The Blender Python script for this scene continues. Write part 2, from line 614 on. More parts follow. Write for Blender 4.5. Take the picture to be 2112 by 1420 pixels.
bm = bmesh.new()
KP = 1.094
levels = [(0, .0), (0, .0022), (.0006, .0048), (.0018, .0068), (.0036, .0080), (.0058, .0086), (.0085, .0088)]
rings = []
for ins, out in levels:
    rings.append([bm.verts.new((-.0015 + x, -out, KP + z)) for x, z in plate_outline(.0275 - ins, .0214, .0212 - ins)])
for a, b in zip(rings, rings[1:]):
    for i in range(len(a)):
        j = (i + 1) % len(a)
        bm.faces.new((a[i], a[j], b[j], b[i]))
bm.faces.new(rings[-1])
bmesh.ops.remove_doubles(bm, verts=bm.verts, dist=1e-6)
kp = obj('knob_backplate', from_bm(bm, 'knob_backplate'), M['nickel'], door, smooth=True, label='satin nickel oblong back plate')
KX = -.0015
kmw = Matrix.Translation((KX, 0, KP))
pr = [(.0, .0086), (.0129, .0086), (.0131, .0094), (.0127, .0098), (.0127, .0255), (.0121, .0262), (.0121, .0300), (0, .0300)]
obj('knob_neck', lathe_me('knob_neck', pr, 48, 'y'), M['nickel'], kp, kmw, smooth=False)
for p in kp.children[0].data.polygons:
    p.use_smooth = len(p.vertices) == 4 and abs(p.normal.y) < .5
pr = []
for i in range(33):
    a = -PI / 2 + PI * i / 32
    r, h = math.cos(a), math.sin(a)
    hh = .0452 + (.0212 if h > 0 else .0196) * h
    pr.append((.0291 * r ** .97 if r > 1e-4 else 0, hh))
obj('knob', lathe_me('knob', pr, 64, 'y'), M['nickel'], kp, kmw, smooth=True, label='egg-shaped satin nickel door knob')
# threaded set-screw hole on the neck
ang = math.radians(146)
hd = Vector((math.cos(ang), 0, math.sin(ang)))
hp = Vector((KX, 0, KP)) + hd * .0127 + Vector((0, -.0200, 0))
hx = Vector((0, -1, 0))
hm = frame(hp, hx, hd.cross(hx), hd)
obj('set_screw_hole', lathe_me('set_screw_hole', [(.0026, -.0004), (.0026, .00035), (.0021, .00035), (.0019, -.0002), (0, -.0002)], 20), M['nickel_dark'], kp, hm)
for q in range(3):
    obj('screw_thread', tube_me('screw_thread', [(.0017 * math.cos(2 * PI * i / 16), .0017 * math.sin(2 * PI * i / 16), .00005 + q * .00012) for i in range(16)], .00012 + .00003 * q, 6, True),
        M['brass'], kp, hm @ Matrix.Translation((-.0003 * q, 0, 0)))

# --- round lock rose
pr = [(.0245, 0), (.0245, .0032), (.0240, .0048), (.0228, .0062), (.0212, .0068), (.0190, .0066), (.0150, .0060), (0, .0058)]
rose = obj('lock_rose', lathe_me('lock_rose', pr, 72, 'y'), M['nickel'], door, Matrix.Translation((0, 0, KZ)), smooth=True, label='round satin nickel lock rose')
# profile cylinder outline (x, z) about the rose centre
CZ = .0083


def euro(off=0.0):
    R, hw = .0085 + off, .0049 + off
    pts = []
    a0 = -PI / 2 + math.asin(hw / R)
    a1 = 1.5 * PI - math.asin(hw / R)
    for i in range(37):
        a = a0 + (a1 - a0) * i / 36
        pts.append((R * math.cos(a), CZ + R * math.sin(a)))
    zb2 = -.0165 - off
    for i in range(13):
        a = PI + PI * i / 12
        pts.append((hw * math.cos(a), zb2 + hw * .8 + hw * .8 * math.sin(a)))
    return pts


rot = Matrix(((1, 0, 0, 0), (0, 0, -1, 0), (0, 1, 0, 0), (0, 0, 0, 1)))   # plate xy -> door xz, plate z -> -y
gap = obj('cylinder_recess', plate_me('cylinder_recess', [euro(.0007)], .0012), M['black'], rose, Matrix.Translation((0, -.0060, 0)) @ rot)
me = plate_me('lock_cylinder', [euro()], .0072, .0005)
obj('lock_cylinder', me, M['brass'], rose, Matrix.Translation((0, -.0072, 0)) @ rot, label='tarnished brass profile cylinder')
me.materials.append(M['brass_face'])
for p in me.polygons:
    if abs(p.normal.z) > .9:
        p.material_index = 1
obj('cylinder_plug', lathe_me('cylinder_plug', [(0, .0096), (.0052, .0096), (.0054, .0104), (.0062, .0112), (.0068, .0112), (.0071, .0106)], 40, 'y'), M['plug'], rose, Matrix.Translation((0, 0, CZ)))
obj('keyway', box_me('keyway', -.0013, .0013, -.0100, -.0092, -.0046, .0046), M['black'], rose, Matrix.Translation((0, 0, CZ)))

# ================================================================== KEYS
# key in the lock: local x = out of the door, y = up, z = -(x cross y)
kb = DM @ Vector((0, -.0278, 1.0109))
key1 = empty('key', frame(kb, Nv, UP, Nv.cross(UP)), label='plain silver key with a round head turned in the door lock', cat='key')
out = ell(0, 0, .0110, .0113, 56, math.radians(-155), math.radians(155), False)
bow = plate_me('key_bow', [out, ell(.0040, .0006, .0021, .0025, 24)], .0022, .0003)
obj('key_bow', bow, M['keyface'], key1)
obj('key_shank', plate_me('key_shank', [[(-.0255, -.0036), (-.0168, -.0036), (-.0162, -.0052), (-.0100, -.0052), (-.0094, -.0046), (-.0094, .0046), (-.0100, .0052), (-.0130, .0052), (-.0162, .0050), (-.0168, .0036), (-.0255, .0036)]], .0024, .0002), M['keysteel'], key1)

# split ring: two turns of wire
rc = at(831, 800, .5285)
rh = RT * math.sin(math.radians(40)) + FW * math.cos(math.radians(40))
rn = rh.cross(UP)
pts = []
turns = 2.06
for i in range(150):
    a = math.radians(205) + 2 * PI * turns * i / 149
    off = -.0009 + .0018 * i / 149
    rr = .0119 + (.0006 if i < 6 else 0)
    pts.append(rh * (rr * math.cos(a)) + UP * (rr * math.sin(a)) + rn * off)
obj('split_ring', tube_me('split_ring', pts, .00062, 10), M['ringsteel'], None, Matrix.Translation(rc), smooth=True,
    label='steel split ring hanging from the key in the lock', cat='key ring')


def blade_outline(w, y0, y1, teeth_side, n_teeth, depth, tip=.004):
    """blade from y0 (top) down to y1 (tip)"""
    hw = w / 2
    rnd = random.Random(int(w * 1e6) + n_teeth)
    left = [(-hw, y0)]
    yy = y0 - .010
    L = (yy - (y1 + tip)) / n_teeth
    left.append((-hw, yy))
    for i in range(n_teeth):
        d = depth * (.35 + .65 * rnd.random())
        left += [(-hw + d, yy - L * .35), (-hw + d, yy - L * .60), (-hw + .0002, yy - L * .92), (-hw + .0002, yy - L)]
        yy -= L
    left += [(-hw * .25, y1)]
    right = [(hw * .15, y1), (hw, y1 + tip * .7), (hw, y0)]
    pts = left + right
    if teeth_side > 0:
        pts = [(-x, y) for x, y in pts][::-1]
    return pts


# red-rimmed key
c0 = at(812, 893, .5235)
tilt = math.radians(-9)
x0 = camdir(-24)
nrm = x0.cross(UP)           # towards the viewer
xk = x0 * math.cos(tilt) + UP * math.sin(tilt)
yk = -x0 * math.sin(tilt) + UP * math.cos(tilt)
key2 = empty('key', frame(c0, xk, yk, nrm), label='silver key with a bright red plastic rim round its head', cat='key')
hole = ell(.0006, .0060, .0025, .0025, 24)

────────

Reproduce the full listing word for word.

The Blender Python script for this scene continues. Write part 2, from line 614 on. More parts follow. Write for Blender 4.5. Take the picture to be 2112 by 1420 pixels.
bm = bmesh.new()
KP = 1.094
levels = [(0, .0), (0, .0022), (.0006, .0048), (.0018, .0068), (.0036, .0080), (.0058, .0086), (.0085, .0088)]
rings = []
for ins, out in levels:
    rings.append([bm.verts.new((-.0015 + x, -out, KP + z)) for x, z in plate_outline(.0275 - ins, .0214, .0212 - ins)])
for a, b in zip(rings, rings[1:]):
    for i in range(len(a)):
        j = (i + 1) % len(a)
        bm.faces.new((a[i], a[j], b[j], b[i]))
bm.faces.new(rings[-1])
bmesh.ops.remove_doubles(bm, verts=bm.verts, dist=1e-6)
kp = obj('knob_backplate', from_bm(bm, 'knob_backplate'), M['nickel'], door, smooth=True, label='satin nickel oblong back plate')
KX = -.0015
kmw = Matrix.Translation((KX, 0, KP))
pr = [(.0, .0086), (.0129, .0086), (.0131, .0094), (.0127, .0098), (.0127, .0255), (.0121, .0262), (.0121, .0300), (0, .0300)]
obj('knob_neck', lathe_me('knob_neck', pr, 48, 'y'), M['nickel'], kp, kmw, smooth=False)
for p in kp.children[0].data.polygons:
    p.use_smooth = len(p.vertices) == 4 and abs(p.normal.y) < .5
pr = []
for i in range(33):
    a = -PI / 2 + PI * i / 32
    r, h = math.cos(a), math.sin(a)
    hh = .0452 + (.0212 if h > 0 else .0196) * h
    pr.append((.0291 * r ** .97 if r > 1e-4 else 0, hh))
obj('knob', lathe_me('knob', pr, 64, 'y'), M['nickel'], kp, kmw, smooth=True, label='egg-shaped satin nickel door knob')
# threaded set-screw hole on the neck
ang = math.radians(146)
hd = Vector((math.cos(ang), 0, math.sin(ang)))
hp = Vector((KX, 0, KP)) + hd * .0127 + Vector((0, -.0200, 0))
hx = Vector((0, -1, 0))
hm = frame(hp, hx, hd.cross(hx), hd)
obj('set_screw_hole', lathe_me('set_screw_hole', [(.0026, -.0004), (.0026, .00035), (.0021, .00035), (.0019, -.0002), (0, -.0002)], 20), M['nickel_dark'], kp, hm)
for q in range(3):
    obj('screw_thread', tube_me('screw_thread', [(.0017 * math.cos(2 * PI * i / 16), .0017 * math.sin(2 * PI * i / 16), .00005 + q * .00012) for i in range(16)], .00012 + .00003 * q, 6, True),
        M['brass'], kp, hm @ Matrix.Translation((-.0003 * q, 0, 0)))

# --- round lock rose
pr = [(.0245, 0), (.0245, .0032), (.0240, .0048), (.0228, .0062), (.0212, .0068), (.0190, .0066), (.0150, .0060), (0, .0058)]
rose = obj('lock_rose', lathe_me('lock_rose', pr, 72, 'y'), M['nickel'], door, Matrix.Translation((0, 0, KZ)), smooth=True, label='round satin nickel lock rose')
# profile cylinder outline (x, z) about the rose centre
CZ = .0083


def euro(off=0.0):
    R, hw = .0085 + off, .0049 + off
    pts = []
    a0 = -PI / 2 + math.asin(hw / R)
    a1 = 1.5 * PI - math.asin(hw / R)
    for i in range(37):
        a = a0 + (a1 - a0) * i / 36
        pts.append((R * math.cos(a), CZ + R * math.sin(a)))
    zb2 = -.0165 - off
    for i in range(13):
        a = PI + PI * i / 12
        pts.append((hw * math.cos(a), zb2 + hw * .8 + hw * .8 * math.sin(a)))
    return pts


rot = Matrix(((1, 0, 0, 0), (0, 0, -1, 0), (0, 1, 0, 0), (0, 0, 0, 1)))   # plate xy -> door xz, plate z -> -y
gap = obj('cylinder_recess', plate_me('cylinder_recess', [euro(.0007)], .0012), M['black'], rose, Matrix.Translation((0, -.0060, 0)) @ rot)
me = plate_me('lock_cylinder', [euro()], .0072, .0005)
obj('lock_cylinder', me, M['brass'], rose, Matrix.Translation((0, -.0072, 0)) @ rot, label='tarnished brass profile cylinder')
me.materials.append(M['brass_face'])
for p in me.polygons:
    if abs(p.normal.z) > .9:
        p.material_index = 1
obj('cylinder_plug', lathe_me('cylinder_plug', [(0, .0096), (.0052, .0096), (.0054, .0104), (.0062, .0112), (.0068, .0112), (.0071, .0106)], 40, 'y'), M['plug'], rose, Matrix.Translation((0, 0, CZ)))
obj('keyway', box_me('keyway', -.0013, .0013, -.0100, -.0092, -.0046, .0046), M['black'], rose, Matrix.Translation((0, 0, CZ)))

# ================================================================== KEYS
# key in the lock: local x = out of the door, y = up, z = -(x cross y)
kb = DM @ Vector((0, -.0278, 1.0109))
key1 = empty('key', frame(kb, Nv, UP, Nv.cross(UP)), label='plain silver key with a round head turned in the door lock', cat='key')
out = ell(0, 0, .0110, .0113, 56, math.radians(-155), math.radians(155), False)
bow = plate_me('key_bow', [out, ell(.0040, .0006, .0021, .0025, 24)], .0022, .0003)
obj('key_bow', bow, M['keyface'], key1)
obj('key_shank', plate_me('key_shank', [[(-.0255, -.0036), (-.0168, -.0036), (-.0162, -.0052), (-.0100, -.0052), (-.0094, -.0046), (-.0094, .0046), (-.0100, .0052), (-.0130, .0052), (-.0162, .0050), (-.0168, .0036), (-.0255, .0036)]], .0024, .0002), M['keysteel'], key1)

# split ring: two turns of wire
rc = at(831, 800, .5285)
rh = RT * math.sin(math.radians(40)) + FW * math.cos(math.radians(40))
rn = rh.cross(UP)
pts = []
turns = 2.06
for i in range(150):
    a = math.radians(205) + 2 * PI * turns * i / 149
    off = -.0009 + .0018 * i / 149
    rr = .0119 + (.0006 if i < 6 else 0)
    pts.append(rh * (rr * math.cos(a)) + UP * (rr * math.sin(a)) + rn * off)
obj('split_ring', tube_me('split_ring', pts, .00062, 10), M['ringsteel'], None, Matrix.Translation(rc), smooth=True,
    label='steel split ring hanging from the key in the lock', cat='key ring')


def blade_outline(w, y0, y1, teeth_side, n_teeth, depth, tip=.004):
    """blade from y0 (top) down to y1 (tip)"""
    hw = w / 2
    rnd = random.Random(int(w * 1e6) + n_teeth)
    left = [(-hw, y0)]
    yy = y0 - .010
    L = (yy - (y1 + tip)) / n_teeth
    left.append((-hw, yy))
    for i in range(n_teeth):
        d = depth * (.35 + .65 * rnd.random())
        left += [(-hw + d, yy - L * .35), (-hw + d, yy - L * .60), (-hw + .0002, yy - L * .92), (-hw + .0002, yy - L)]
        yy -= L
    left += [(-hw * .25, y1)]
    right = [(hw * .15, y1), (hw, y1 + tip * .7), (hw, y0)]
    pts = left + right
    if teeth_side > 0:
        pts = [(-x, y) for x, y in pts][::-1]
    return pts


# red-rimmed key
c0 = at(812, 893, .5235)
tilt = math.radians(-9)
x0 = camdir(-24)
nrm = x0.cross(UP)           # towards the viewer
xk = x0 * math.cos(tilt) + UP * math.sin(tilt)
yk = -x0 * math.sin(tilt) + UP * math.cos(tilt)
key2 = empty('key', frame(c0, xk, yk, nrm), label='silver key with a bright red plastic rim round its head', cat='key')
hole = ell(.0006, .0060, .0025, .0025, 24)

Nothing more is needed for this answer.